Contrordine immediato al Corriere. Solo alcuni giorni fa compariva sul quotidiano un inno al «cosiddetto» populismo di Grillo.
Che veniva esaltato per la sua sublime capacità «di stare dalla parte dei concittadini». Lo scritto di Ernesto Galli della Loggia era la logica conseguenza di un lungo corteggiamento che aveva scaldato i cuori a via Solferino. Grillo, scrutato con la lente dello storico, che si sa conosce la lunga durata, appariva in dignità al pari dei sovrani inglesi durante la guerra, cioè come un ammirevole leader capace nell’emergenza di «mettersi allo stesso livello della gente comune». Quell’innamoramento per l’eroe genovese, che pareva struggente, ora si rivela solo un piccolo matrimonio di convenienza. E volano già gli stracci. Il direttore Ferruccio de Bortoli se la prende con la sinistra che nientemeno tenta di sdoganare Grillo e non lo denigra più come faceva prima, quando al Corriere c’era qualcuno che il comico lo amava davvero. Ma come è possibile prendersela con la sinistra che «corteggia l’avversario» dopo il rapimento totale per il comico che ha scaldato la estasiata penna di Galli Della Loggia?
Lo storico aveva reciso ogni dubbio circa la povertà propositiva del programma di Grillo e aveva cantato la soave bellezza del desiderio «di voler mandare a casa un’intera classe politica». Il voto a Grillo per Della Loggia era un sostegno meritorio a questo «ambizioso programma elettorale». Il rifiuto della classe politica appariva, in quanto tale, come un evento straordinario, da osannare. Ora però che ha centrato l’obiettivo e il caos è realtà tangibile, De Bortoli scopre che la ricetta di Grillo è solo «una straordinaria scorciatoia alla povertà». E allora, contro intellettuali e imprenditori già saliti sul carro del vincitore, via alla denuncia della «pericolosità» delle proposte, botte da orbi contro il consenso dato ad un movimento «millenarista» che porta solo alla rovina o «decrescita infelice». E quello che ha scritto Della Loggia sulla bella follia liberatoria del comico?

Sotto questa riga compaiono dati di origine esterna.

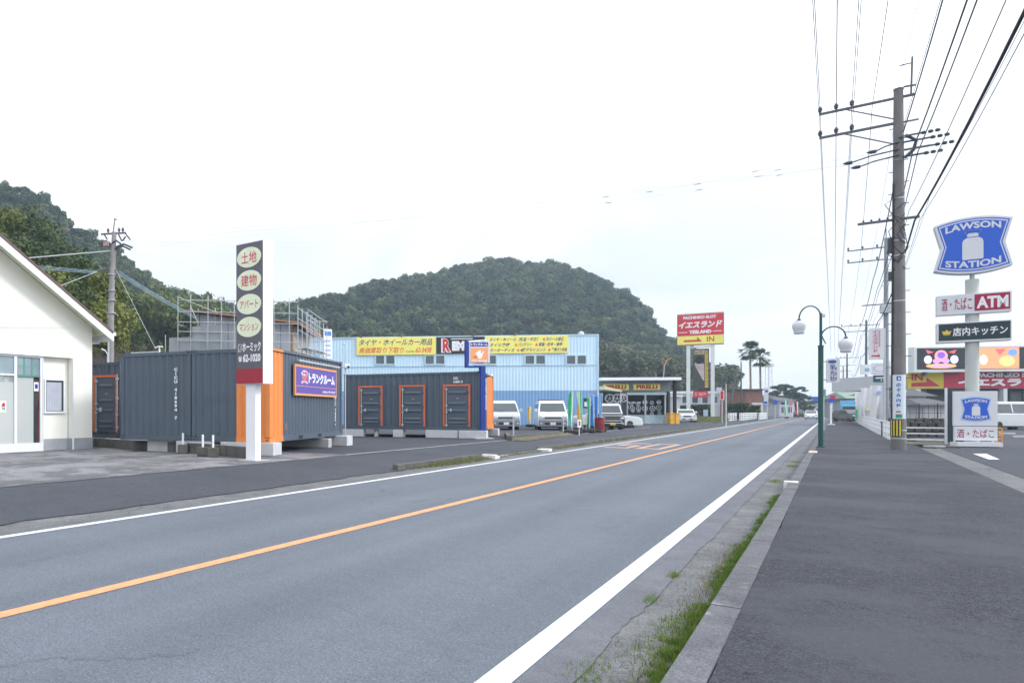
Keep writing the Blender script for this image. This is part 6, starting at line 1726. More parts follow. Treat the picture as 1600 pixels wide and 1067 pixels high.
# poles on the left side, far
far_pole('dark thin utility pole standing left of the two palms', 1158, 565, 112, 0.13, [], extra=False, gz=0.14)
lp = far_pole('thin grey pole of the far left pavement beside the red square sign', 1134.5, 600, 60, 0.06, [], extra=False, matp=m_galv, gz=0.02)
st = thing('leaning_strut', 'dark strut leaning against the thin pole left of the palms', 'strut', DZ(1137, 111), 0, 0.1)
MB().bar((0,0,0), ((1156-1137)*111/F, 0.8, zof(583, 111)-0.1), 0.22).build('strut', m_pole_d, st)

# left concrete pole above the containers
lo = DZ(172, 33.0); LR = rad(-12)
lpz = 0.14
def LX(px): return loc(lo, LR, px)
def LZ(px, py): return loc(lo, LR, px, py)[1] - lpz
lpole = thing('utility_pole', 'pale concrete utility pole above the leftmost container with cable bundle', 'utility pole', lo, LR, lpz)
m_polel = M('pole_pale', (0.27, 0.26, 0.26), 0.8, 0.15, 1.5)
MB().tube([(0,0,0), (LX(173.5),0,LZ(173,480)), (LX(178.5),0,LZ(178,363))], [0.18, 0.145, 0.11], 16).build('shaft', m_polel, lpole)
xt = LX(178.5)
MB().tube([(LX(176),0,LZ(177,372)), (LX(179.5),0,LZ(179,341))], 0.035, 6).build('lightning_rod', m_polel, lpole)
MB().bar((LX(178),0,LZ(178,342)), (LX(183),0,LZ(183,344)), 0.04).build('rod_arm', m_steel, lpole)
zA = LZ(178, 365)
crossarm(lpole, zA, LX(158), LX(197), [LX(169), LX(186), LX(192)])
for p_, q_ in (((186, 367), (191, 377)), ((192, 377), (197, 370)), ((163, 366), (168, 374)), ((197, 366), (204, 375))):
    MB().tube([(LX(p_[0]), -0.05, LZ(*p_)), (LX(q_[0]), -0.05, LZ(*q_))], 0.035, 6).build('jumper', m_wire, lpole)
for i, (a, c, y_) in enumerate(((157, 175, 381), (160, 174, 384), (181, 205, 389), (182, 208, 386), (176, 190, 380))):
    MB().tube([(LX(a), -0.1, LZ(a, y_+1)), (LX((a+c)/2), -0.1, LZ(a, y_-3)), (LX(c), -0.1, LZ(c, y_+2))], 0.05, 6).build('switch_lead', m_ins, lpole)
MB().box(LX(164), LX(172), -0.25, 0.1, LZ(170, 386), LZ(170, 379)).build('switch_box', M('switch_tan', (0.35, 0.25, 0.22), 0.7, 0.2), lpole)
crossarm(lpole, LZ(175, 422), LX(152), LX(194), [])
MB().bar((LX(176), -0.02, LZ(176, 442)), (LX(186), -0.02, LZ(186, 424)), 0.04).build('brace', m_steel, lpole)
for z_ in (LZ(172, 455), LZ(172, 470), LZ(172, 490), LZ(172, 430)): MB().tube([(LX(174.5), 0, z_), (LX(174.5), 0, z_+0.03)], 0.2, 14).build('band', m_galv, lpole)
sl_ = thing('street_light', 'small white street light arm beside the concrete pole over the containers', 'street light', DZ(163, 30.5), 0, 0.14)
zz_ = zof(548, 30.5) - 0.14
MB().tube([(0.14,0,0), (0.14,0,zz_-0.15), (0.05,0,zz_-0.02)], 0.025, 6).build('post', m_galv, sl_)
MB().bar((0.06,0,zz_), (-0.12,-0.02,zz_+0.09), 0.09, 0.05).build('lamp', m_wh, sl_)
gp = MB().tube([(0,0,0),(0,0,zof(528, 31)-0.1)], 0.035, 8).build('grey_post', m_galv); gp.location = (*DZ(169.5, 31.2), 0.14)
tag(gp, 'thin pale steel post right behind the concrete utility pole', 'post')

# ================================================================ wires
def wire(lab, pts, r_=0.012, sag=0.5, grp='overhead wires', m=None, n=18):
    pth = []
    for (p_, q_) in zip(pts, pts[1:]):
        p_, q_ = Vector(p_), Vector(q_); L_ = (q_-p_).length
        for k in range(n+1):
            f = k/n
            if pth and k == 0: continue
            pth.append(p_.lerp(q_, f) - Vector((0,0, sag*(L_/40)**2*4*f*(1-f))))
    o = MB().tube(pth, r_*0.72, 5, caps=False).build('overhead_wire', m or m_wire)
    return tag(o, lab, 'wire', grp)
def pole_pt(px, py):      # point in the crossarm plane of the nearest pole
    x_, z_ = loc(po, RP, px, py); xy = along(po, RP, x_, 0); return (xy[0], xy[1], z_)
sD = 31.7
def run(px, py, r_, lab, grp, sag=0.45, far=(68.5, 0.0, 0.3), back=-12, dzb=0.0):
    """wire parallel to the road through the pole plane at a photo pixel, from behind us to the far poles"""
    x_, y_, z_ = pole_pt(px, py)
    s_ = x_*SA + y_*CA; l_ = x_*CA - y_*SA
    pts_ = [(*R(s_-44, l_), z_+dzb), (x_, y_, z_)]
    if far: pts_ += [(*R(68.5, l_+far[1]), z_+far[2]), (*R(110, l_+far[1]), z_+far[2]), (*R(165, l_+far[1]), z_+far[2])]
    return wire(lab, pts_, r_, sag, grp)
G1 = 'high wires on the upper left crossarm insulators'
for px, w_ in ((1281.5, 'outermost left'), (1306.5, 'middle'), (1331, 'innermost')): run(px, 171 - (px-1281)*0.12, 0.013, w_+' high wire over an insulator of the upper crossarm', G1)
G2 = 'wires on the lower left crossarm insulators'
for px, w_ in ((1281.5, 'outermost left'), (1306.5, 'middle'), (1331, 'innermost')): run(px, 208 - (px-1281)*0.12, 0.011, w_+' thin wire over an insulator of the lower crossarm', G2)
wire_specs = [(1363, 165, 0.013, 'single wire meeting the upper crossarm left of the pole top'), (1409, 112, 0.008, 'very thin earth wire over the pole top rod'),
    (1412, 205, 0.022, 'dark cable just right of the pole top'), (1414, 190, 0.010, 'thin wire beside the dark cable right of the pole top'),
    (1427, 232, 0.024, 'left one of two dark cables running up right of the pole'), (1434, 238, 0.020, 'right one of two dark cables running up right of the pole'),
    (1420, 330, 0.011, 'pale thin service wire between the double cables and the thickest cable'),
    (1429, 345, 0.036, 'thickest black cable sweeping from the top right corner to the pole'),
    (1437, 344, 0.010, 'thin wire right of the thickest cable'), (1455, 300, 0.008, 'faint outermost wire at the top right')]
for px, py, r_, lab in wire_specs: run(px, py, r_, lab, None, sag=0.6, far=(68.5, 0.4, 0.2))
def on_left0(px, py):
    x_, z_ = loc(lo, LR, px, py); xy = along(lo, LR, x_, 0); return (*xy, z_+lpz*0)
G3 = 'thin wires crossing over the road between the left and right poles'
mid_ = lambda px, py: (*DZ(px, 30), zof(py, 30))
wire('highest faint wire crossing the sky from the left pole to the right pole', [on_left0(184, 372), mid_(946, 308), mid_(1015, 300), mid_(1090, 288), mid_(1180, 268), mid_(1216, 266), pole_pt(1452, 226)], 0.008, 0.0, G3, m_galv)
wire('middle faint wire crossing the sky from the left pole to the right pole', [on_left0(188, 377), mid_(951, 317), mid_(1092, 297), mid_(1185, 276), mid_(1218, 274), pole_pt(1470, 236)], 0.008, 0.0, G3, m_galv)
wire('lowest faint wire crossing the sky from the left pole to the right pole', [on_left0(205, 388), pole_pt(1438, 245)], 0.006, 0.10, G3, m_galv)
    # spacers seen as small dashes
def on_left(px, py):
    x_, z_ = loc(lo, LR, px, py); xy = along(lo, LR, x_, 0); return (*xy, z_)
wire('grey cable from the left pole down behind the white shop roof', [on_left(174, 392), (*DZ(-60, 30), zof(412, 30))], 0.035, 0.05, None, m_galv)
m_cab = M('cable_blue', (0.30, 0.42, 0.52), 0.6, 0.05)
for k in range(3): wire(('top', 'middle', 'bottom')[k]+' bluish cable of the bundle left of the concrete pole', [on_left(153, 424+k*1.6), (*DZ(-60, 31), zof(405+k*3.2, 31))], 0.018, 0.05, 'cable bundle left of the concrete pole', m_cab)
wire('thin stay wire from the pole down to the shop roof', [on_left(153, 424), (*DZ(60, 30), zof(460, 30))], 0.02, 0.0, None, m_galv)
for k in range(5): wire(('top', 'second', 'middle', 'fourth', 'lowest')[k]+' bluish sagging cable from the concrete pole toward the scaffolding', [on_left(183, 421+k*1.7), (*DZ(340, 62), zof(506+k*1.3, 62))], 0.016, 0.5, 'sagging blue cables toward the scaffolding', m_cab)
wire('thin guy wire from the concrete pole down to the container roof', [on_left(178, 415), (*DZ(243, 31), zof(545, 31))], 0.014, 0.0, None, m_galv)
G4 = 'pair of high thin wires going right from the left pole'
for k in range(2): wire(('upper', 'lower')[k]+' high thin wire from the left pole toward the hills', [on_left(186, 376+k*6), (*DZ(760, 110), zof(352+k*7, 110))], 0.010, 0.2, G4, m_galv)
tn = MB()
sp = thing('wire_spacers', 'short dark spacers hanging on the wires high over the road', 'spacers', DZ(1090, 30), 0, 0)
for (px, py) in ((946, 308), (951, 317), (1015, 300), (1090, 288), (1092, 297), (1180, 268), (1185, 276), (1215, 266), (1218, 274)):
    f_ = (px-184)/(1452-184.0)
    x_, y_ = DZ(px, 30); MB().tube([(x_-DZ(1090,30)[0]-0.13, 0, zof(py, 30)-0.02), (x_-DZ(1090,30)[0]+0.13, 0, zof(py, 30)+0.02)], 0.015, 5).build('spacer', m_steel, sp)

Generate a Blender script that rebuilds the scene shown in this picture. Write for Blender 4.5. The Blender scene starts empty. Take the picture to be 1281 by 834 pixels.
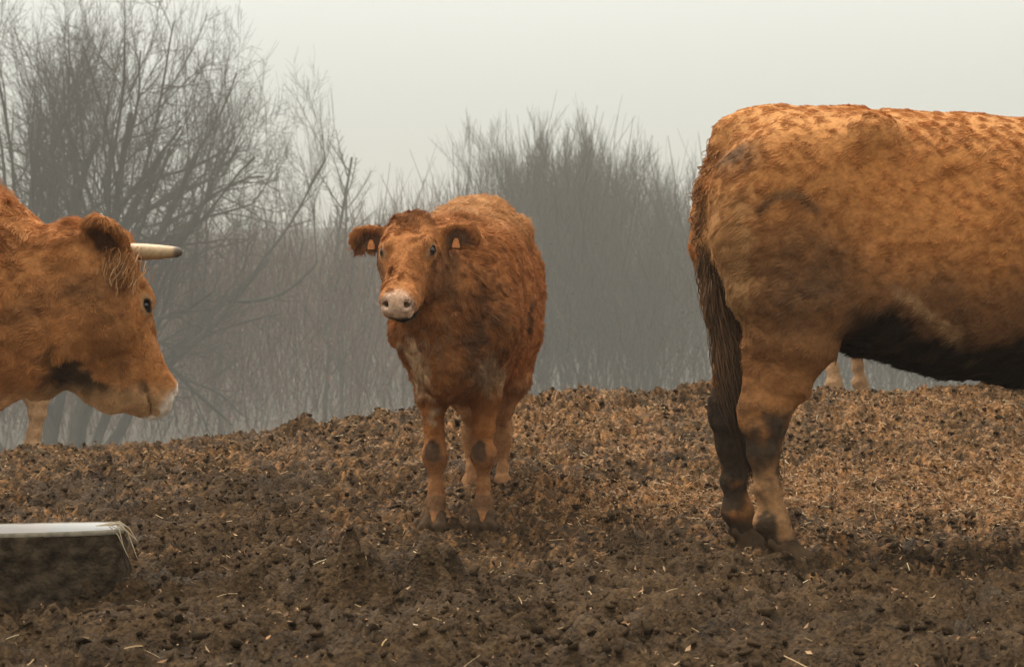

Dopo aver sostenuto Grillo come un argine al «neosocialdemocratico» Bersani, e dopo averlo aiutato come guastatore in grado di sparigliare le carte per favorire un nuovo governo di tregua, il Corriere ora lo strattona perché la sua forza è cresciuta in un modo non previsto, cioè esagerato nelle dimensioni. Hanno lavorato perché il dramma si compisse (l’ingovernabilità al senato come un progetto lucido) e ora che è davanti agli occhi la foto della tragedia si spaventano della loro stessa creatura mostruosa.
Fa tenerezza che dopo aver puntato tutto sulla ingovernabilità e quindi sul rischio di uno sfascio dello Stato come una eventualità accettabile, al Corriere si rimpianga ora l’interesse generale. E De Bortoli auspica la resurrezione della strana maggioranza. Cioè di quella formula, sono le sue stesse parole, che si è caratterizzata in lunghi mesi per «una testarda miopia», per una volontà di «non fare». Tutto vero. Ma in che senso allora è nell’interesse generale invocare il ritorno al potere della testarda miopia e dello sfacciato non fare? E come è pensabile che, «in questa sciagurata congiuntura», nella quale sopravvivere è già un miracolo, sia possibile addirittura varare lo «scambio virtuoso» (che richiederebbe anni) tra doppio turno e presidenzialismo? A furia di corteggiare i buffoni in senso shakespeariano si diventa ridicoli in senso non shakespeariano però.